Michniewicz zwrócił się do dziennikarzy. Poszło o sytuację z Lewandowskim. "I co, krwiopijcy?"

Michniewicz zwrócił się do dziennikarzy. Poszło o sytuację z Lewandowskim. "I co, krwiopijcy?"
Rafał Oleksiewicz / press focus
Czesław Michniewicz zaapelował do mediów. Poszło o jego dyskusje z Robertem Lewandowskim w trakcie meczu z Holandią.
Polacy w piątek trenowali przed meczem z Walią. Na boisku pojawili się zawodnicy, którzy nie zagrali przeciwko Holandii (0:2). Podczas zajęć selekcjoner znalazł czas, by zwrócić się do dziennikarzy.
Dalsza część tekstu pod wideo
- I co, krwiopijcy? Widzę, że już robicie aferę z tego, ile razy Robert Lewandowski w trakcie meczu podchodził do bocznej linii - wypalił Michniewicz, którego zacytował portal "Sport.pl".
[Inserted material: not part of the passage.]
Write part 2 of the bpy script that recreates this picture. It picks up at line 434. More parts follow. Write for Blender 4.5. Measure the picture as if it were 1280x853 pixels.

Kapitan reprezentacji Polski rozmawiał z selekcjonerem w pierwszej połowie meczu z Holandią. Michniewicz był pytany o tę sytuację tuż po meczu. Wyjaśniał, że chodziło o wskazówki dotyczące organizacji pressingu.
- Takie sytuacje są w piłce normalne. To nie jest koszykówka czy siatkówka, że możesz sobie wziąć czas. Nie szukajcie problemu - zaapelował Michniewicz.
Lewandowski nie był jedynym piłkarzem, który w trakcie spotkania z Holandią podchodził do linii bocznej na konsultacje z selekcjonerem. Zrobił to też Piotr Zieliński.
Faktem jest, że relacje Lewandowskiego z kolejnymi selekcjonerami są bardzo uważnie obserwowane. Tak było zwłaszcza za kadencji Jerzego Brzęczka. Wtedy też komentowano analizowano ich zachowanie w trakcie meczów.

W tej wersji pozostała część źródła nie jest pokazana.